Adhir Ranjan Chowdhury is addressing himself as the ‘temporary’ president of the West Bengal unit of the Congress, adding the party would get its new state unit chief soon.
“I am the temporary state Congress president. Since Mallikarjun Kharge became the party’s national president, no state president has been appointed across the country. You will come to know the name of a permanent state Congress president soon when it is announced,” Chowdhury told the media after a meeting of the extended state committee, convened to review the party’s performance in the recent Lok Sabha polls, in which it won only one Bengal seat.
The statement of the former five-term Baharampur MP, who tasted his first defeat in the hands of Trinamool Congress this time, triggered speculation that he would soon be replaced as Bengal Congress chief.
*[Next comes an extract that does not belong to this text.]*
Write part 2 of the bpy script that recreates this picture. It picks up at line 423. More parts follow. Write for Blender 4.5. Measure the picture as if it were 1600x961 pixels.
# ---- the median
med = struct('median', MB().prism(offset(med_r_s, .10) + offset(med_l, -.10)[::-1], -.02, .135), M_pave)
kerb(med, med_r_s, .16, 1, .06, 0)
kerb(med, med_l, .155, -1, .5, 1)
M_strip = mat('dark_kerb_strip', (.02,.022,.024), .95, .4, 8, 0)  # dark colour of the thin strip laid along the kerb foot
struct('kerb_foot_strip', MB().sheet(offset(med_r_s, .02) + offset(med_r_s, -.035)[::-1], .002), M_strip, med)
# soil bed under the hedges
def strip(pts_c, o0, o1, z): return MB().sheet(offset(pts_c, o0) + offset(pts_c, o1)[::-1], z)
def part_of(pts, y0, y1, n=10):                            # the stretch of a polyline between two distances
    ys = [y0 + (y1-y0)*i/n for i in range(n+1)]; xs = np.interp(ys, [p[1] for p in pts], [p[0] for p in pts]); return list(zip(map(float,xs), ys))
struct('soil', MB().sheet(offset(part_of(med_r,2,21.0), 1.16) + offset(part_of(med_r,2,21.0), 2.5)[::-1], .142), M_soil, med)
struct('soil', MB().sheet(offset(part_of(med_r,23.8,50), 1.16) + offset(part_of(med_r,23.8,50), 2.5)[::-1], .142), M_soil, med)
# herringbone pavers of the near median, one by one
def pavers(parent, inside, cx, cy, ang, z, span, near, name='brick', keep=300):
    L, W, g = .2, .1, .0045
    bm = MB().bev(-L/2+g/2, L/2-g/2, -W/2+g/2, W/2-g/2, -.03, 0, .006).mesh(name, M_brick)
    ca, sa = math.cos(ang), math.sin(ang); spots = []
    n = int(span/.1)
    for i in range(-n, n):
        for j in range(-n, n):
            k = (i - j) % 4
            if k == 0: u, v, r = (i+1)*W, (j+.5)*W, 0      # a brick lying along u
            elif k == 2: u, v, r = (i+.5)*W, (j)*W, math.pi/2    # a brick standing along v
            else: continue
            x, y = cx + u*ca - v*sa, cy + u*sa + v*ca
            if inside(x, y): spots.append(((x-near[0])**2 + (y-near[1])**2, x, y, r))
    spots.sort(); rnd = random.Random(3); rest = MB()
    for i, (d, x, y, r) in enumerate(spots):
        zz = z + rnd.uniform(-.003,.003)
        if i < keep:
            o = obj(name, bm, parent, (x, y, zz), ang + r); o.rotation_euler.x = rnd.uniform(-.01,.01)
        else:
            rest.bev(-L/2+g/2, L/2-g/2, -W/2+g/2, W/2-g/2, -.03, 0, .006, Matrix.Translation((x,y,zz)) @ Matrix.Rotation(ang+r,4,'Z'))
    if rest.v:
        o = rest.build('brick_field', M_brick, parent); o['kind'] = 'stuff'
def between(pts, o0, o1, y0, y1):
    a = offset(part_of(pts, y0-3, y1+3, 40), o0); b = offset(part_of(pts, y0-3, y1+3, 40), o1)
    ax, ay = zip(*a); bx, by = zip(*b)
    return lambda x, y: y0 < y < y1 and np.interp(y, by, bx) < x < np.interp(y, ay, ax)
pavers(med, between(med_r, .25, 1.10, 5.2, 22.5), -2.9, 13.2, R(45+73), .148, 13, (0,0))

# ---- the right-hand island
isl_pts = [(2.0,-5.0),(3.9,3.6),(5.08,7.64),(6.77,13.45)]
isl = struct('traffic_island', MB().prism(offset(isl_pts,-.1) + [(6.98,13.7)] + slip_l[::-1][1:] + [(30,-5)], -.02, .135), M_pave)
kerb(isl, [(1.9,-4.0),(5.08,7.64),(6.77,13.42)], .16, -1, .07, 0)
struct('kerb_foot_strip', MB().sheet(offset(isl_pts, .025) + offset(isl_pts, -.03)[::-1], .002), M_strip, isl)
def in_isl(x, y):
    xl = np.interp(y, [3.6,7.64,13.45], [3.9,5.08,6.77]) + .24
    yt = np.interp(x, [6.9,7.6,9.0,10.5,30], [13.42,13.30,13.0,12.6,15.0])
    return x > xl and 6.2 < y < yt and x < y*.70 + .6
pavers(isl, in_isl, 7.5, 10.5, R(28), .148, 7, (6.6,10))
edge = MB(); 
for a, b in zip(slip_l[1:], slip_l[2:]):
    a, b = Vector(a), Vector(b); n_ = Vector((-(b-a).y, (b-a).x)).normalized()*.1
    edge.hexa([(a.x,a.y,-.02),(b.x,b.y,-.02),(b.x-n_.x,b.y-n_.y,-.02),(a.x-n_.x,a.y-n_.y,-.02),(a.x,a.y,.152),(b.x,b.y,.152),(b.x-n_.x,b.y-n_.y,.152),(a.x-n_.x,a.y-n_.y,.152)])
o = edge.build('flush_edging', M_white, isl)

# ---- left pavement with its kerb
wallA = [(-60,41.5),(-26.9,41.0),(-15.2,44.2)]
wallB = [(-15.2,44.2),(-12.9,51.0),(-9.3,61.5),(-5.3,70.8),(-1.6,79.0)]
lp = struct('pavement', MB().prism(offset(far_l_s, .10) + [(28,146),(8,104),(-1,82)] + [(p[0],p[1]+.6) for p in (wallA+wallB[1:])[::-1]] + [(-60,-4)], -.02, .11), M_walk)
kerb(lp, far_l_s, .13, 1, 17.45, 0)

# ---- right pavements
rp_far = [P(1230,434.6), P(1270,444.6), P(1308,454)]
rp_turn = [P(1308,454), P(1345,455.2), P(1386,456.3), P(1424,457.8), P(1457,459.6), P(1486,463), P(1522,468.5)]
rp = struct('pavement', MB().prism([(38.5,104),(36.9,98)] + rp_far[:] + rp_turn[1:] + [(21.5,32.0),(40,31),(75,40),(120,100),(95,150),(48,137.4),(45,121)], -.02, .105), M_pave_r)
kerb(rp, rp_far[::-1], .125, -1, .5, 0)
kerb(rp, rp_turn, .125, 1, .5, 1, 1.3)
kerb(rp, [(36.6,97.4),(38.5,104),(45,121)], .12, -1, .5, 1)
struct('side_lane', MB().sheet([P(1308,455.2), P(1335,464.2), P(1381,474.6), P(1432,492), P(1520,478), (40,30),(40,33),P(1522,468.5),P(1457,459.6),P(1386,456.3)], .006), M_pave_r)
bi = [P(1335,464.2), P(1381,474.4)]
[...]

However, sources close to Chowdhury said he merely meant that new Congress national presidents appoint state presidents anew, which Kharge has not since assuming charge in 2022 in the run-up to the 2024 general election.
“Yes, I said I am the temporary state Congress president, like all my counterparts across the country,” Chowdhury added.
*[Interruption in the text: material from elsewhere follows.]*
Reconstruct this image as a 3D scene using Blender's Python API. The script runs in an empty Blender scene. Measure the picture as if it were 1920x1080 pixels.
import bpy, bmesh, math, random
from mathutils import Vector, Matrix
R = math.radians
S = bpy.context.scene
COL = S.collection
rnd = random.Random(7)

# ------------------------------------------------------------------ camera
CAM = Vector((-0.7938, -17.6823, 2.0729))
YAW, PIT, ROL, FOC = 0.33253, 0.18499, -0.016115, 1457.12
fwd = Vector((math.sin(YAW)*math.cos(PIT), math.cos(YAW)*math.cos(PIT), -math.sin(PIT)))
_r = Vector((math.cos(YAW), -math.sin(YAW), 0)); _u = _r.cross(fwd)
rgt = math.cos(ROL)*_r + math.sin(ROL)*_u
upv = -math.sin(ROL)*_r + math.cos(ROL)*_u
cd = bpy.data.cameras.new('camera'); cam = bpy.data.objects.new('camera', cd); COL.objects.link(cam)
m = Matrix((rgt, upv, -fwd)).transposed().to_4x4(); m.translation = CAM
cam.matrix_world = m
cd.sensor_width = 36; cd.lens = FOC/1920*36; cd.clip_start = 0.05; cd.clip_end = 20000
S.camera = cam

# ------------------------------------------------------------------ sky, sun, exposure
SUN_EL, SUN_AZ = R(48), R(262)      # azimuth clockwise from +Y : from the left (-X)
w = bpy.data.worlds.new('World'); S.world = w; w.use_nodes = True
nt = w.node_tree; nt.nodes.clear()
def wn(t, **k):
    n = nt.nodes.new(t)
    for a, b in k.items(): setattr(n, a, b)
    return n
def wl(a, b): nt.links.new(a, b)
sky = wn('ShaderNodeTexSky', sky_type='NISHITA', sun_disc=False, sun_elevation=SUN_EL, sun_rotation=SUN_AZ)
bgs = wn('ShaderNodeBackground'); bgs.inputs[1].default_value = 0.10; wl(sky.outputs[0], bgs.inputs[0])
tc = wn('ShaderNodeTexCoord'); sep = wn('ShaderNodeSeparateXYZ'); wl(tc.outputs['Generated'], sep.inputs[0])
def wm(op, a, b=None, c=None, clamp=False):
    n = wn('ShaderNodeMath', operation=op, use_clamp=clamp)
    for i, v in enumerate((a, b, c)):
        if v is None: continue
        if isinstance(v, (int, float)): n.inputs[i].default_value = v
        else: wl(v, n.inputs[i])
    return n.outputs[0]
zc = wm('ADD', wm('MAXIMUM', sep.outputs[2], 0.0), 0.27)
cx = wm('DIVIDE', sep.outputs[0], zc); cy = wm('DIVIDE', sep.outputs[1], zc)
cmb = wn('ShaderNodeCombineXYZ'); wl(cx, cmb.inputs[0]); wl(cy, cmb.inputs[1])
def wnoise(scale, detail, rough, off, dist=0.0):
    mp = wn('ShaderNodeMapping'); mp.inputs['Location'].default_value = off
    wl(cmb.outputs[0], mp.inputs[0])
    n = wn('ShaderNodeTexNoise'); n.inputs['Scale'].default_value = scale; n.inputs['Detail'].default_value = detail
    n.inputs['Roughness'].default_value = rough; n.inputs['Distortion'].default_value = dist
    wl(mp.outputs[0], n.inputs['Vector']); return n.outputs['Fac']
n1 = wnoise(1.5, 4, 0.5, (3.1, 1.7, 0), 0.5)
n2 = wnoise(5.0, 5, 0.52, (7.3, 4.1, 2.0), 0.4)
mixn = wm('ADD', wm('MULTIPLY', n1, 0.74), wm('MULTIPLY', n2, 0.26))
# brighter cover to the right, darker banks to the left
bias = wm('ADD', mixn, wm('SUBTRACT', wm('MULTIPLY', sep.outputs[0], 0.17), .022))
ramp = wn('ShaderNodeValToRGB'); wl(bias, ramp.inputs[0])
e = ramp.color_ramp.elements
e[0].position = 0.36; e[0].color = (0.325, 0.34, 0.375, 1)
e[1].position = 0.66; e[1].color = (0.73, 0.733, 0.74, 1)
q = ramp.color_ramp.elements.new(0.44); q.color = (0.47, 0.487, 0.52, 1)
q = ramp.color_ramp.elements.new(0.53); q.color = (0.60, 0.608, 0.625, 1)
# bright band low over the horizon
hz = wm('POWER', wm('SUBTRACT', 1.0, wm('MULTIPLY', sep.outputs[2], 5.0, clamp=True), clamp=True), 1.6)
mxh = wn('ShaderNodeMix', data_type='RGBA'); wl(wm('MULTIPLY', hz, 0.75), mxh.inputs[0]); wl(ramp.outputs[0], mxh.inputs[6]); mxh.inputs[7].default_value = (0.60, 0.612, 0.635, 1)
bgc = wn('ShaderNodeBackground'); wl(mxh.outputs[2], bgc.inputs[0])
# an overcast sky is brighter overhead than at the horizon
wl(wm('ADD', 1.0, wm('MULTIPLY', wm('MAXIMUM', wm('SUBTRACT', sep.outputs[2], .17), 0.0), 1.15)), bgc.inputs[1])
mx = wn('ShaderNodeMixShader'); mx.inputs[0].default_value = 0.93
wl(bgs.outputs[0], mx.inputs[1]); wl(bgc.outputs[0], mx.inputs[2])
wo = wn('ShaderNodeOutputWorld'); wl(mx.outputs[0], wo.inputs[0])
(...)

After the meeting, the Congress’s Bengal minder Ghulam Ahmad Mir said the Bengal unit chief would be decided following talks with stakeholders.
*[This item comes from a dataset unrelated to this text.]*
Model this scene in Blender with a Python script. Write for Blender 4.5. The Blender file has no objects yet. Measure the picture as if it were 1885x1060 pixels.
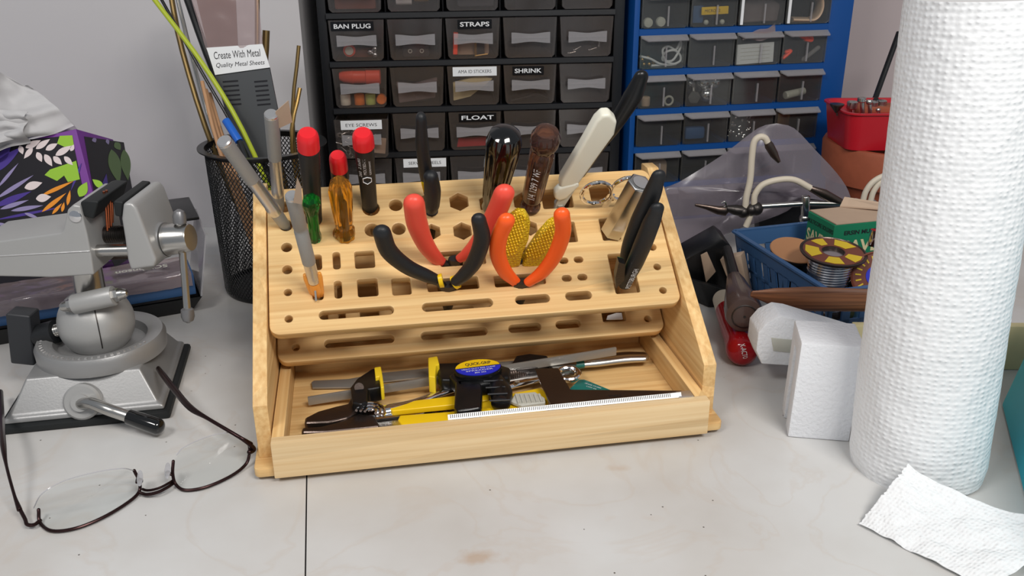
import bpy, bmesh, math, random
from mathutils import Vector as V, Matrix as MX, noise
random.seed(4)
D = bpy.data; SC = bpy.context.scene; COL = SC.collection
R = math.radians; sin = math.sin; cos = math.cos; PI = math.pi
K = 0.001                                   # everything below is written in millimetres

# ------------------------------------------------------------------ camera
FOC, PITCH, ROLL, CH = 1654.65, R(22.66), R(-0.39), 324.13
fw = V((0, cos(PITCH), -sin(PITCH))); up0 = V((0, sin(PITCH), cos(PITCH))); rt0 = V((1, 0, 0))
rt = rt0*cos(ROLL) + up0*sin(ROLL); up = -rt0*sin(ROLL) + up0*cos(ROLL)
cd = D.cameras.new('camera'); cam = D.objects.new('camera', cd); COL.objects.link(cam)
cd.sensor_width = 36; cd.lens = FOC/1885*36; cd.clip_start = 0.01; cd.clip_end = 50
cam.matrix_world = MX(((rt.x, up.x, -fw.x, 0), (rt.y, up.y, -fw.y, 0), (rt.z, up.z, -fw.z, CH*K), (0, 0, 0, 1)))
SC.camera = cam
CAM = V((0, 0, CH))

# ------------------------------------------------------------------ world, lights, exposure
SC.view_settings.view_transform = 'Standard'; SC.view_settings.look = 'None'
SC.view_settings.gamma = 1; SC.view_settings.use_curve_mapping = False
SC.view_settings.exposure = 0.0
w = D.worlds.new('room_air'); SC.world = w; w.use_nodes = True
bg = w.node_tree.nodes['Background']; bg.inputs[0].default_value = (0.86, 0.92, 1.0, 1); bg.inputs[1].default_value = 0.30

def area(name, loc, target, sx, sy, power, col):
    l = D.lights.new(name, 'AREA'); l.shape = 'RECTANGLE'; l.size = sx; l.size_y = sy; l.energy = power; l.color = col
    o = D.objects.new(name, l); COL.objects.link(o); o.location = loc
    o.rotation_euler = (V(target)-V(loc)).to_track_quat('-Z', 'Y').to_euler()
    o['kind'] = 'structure'
    return o
area('ceiling_light_front', (0.40, -0.22, 0.95), (0.02, 0.60, 0.05), 0.50, 0.22, 9.9, (1.0, 0.955, 0.90))
area('ceiling_light_side', (-0.50, -0.12, 0.98), (-0.05, 0.60, 0.05), 0.35, 0.20, 5.0, (1.0, 0.97, 0.94))

# ------------------------------------------------------------------ measuring helpers (mm)
def ray(x, y): return fw + rt*((x-942.5)/FOC) - up*((y-530)/FOC)
def aZ(x, y, z=0.0):
    d = ray(x, y); return CAM + d*((z-CH)/d.z)
def aY(x, y, Y):
    d = ray(x, y); return CAM + d*(Y/d.y)
def aP(x, y, P, N):
    d = ray(x, y); return CAM + d*((P-CAM).dot(N)/d.dot(N))

# ------------------------------------------------------------------ materials
def lin(c):
    return tuple(((v/255)/12.92 if v <= 10 else (((v/255)+.055)/1.055)**2.4) for v in c)+(1,)
def mat(name, col, rough=.5, metal=0, trans=0, ior=1.45, bump=0, bs=300, spec=.5, coat=0, var=0, vs=60, sss=0):
    m = D.materials.new(name); m.use_nodes = True; nt = m.node_tree; b = nt.nodes['Principled BSDF']
    c = lin(col); b.inputs['Base Color'].default_value = c; b.inputs['Roughness'].default_value = rough
    b.inputs['Metallic'].default_value = metal; b.inputs['Transmission Weight'].default_value = trans
    b.inputs['IOR'].default_value = ior; b.inputs['Specular IOR Level'].default_value = spec
    b.inputs['Coat Weight'].default_value = coat
    if sss:
        b.inputs['Subsurface Weight'].default_value = sss; b.inputs['Subsurface Radius'].default_value = (.004, .004, .004); b.inputs['Subsurface Scale'].default_value = 1
    if bump or var:
        tc = nt.nodes.new('ShaderNodeTexCoord')
    if bump:
        n = nt.nodes.new('ShaderNodeTexNoise'); n.inputs['Scale'].default_value = bs; n.inputs['Detail'].default_value = 4
        nt.links.new(tc.outputs['Object'], n.inputs['Vector'])
        bp = nt.nodes.new('ShaderNodeBump'); bp.inputs['Strength'].default_value = bump; bp.inputs['Distance'].default_value = .001
        nt.links.new(n.outputs['Fac'], bp.inputs['Height']); nt.links.new(bp.outputs[0], b.inputs['Normal'])
    if var:
        n = nt.nodes.new('ShaderNodeTexNoise'); n.inputs['Scale'].default_value = vs; n.inputs['Detail'].default_value = 5
        nt.links.new(tc.outputs['Object'], n.inputs['Vector'])
        mr = nt.nodes.new('ShaderNodeMix'); mr.data_type = 'RGBA'
        mr.inputs[6].default_value = tuple(x*(1-var) for x in c[:3])+(1,); mr.inputs[7].default_value = tuple(min(1, x*(1+var)) for x in c[:3])+(1,)
        nt.links.new(n.outputs['Fac'], mr.inputs[0]); nt.links.new(mr.outputs[2], b.inputs['Base Color'])
    return m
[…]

“New faces are coming up in the organisation across the nation,” said Mir, adding that the Bengal unit of the party would soon send a review report on the poll performance to the Congress high command.
Chowdhury said everyone at the meeting unanimously agreed on Congress leader Rahul Gandhi as the leader of the Opposition in the Lok Sabha and Kharge personally overseeing Bengal’s party organisation and making the necessary changes therein.
Chowdhury had said publicly that chief minister Mamata Banerjee succeeded in her mission to defeat him. Since his defeat, questions have arisen on his political future, especially as his rigid stance against any truck with Mamata and his pact with the Left in Bengal led to poll debacles for both the Congress and the CPM here.
Poll data analysis suggests a united fight by INDIA bloc in Bengal would have cost the Bharatiya Janata Party at least six seats out of the 12 it won.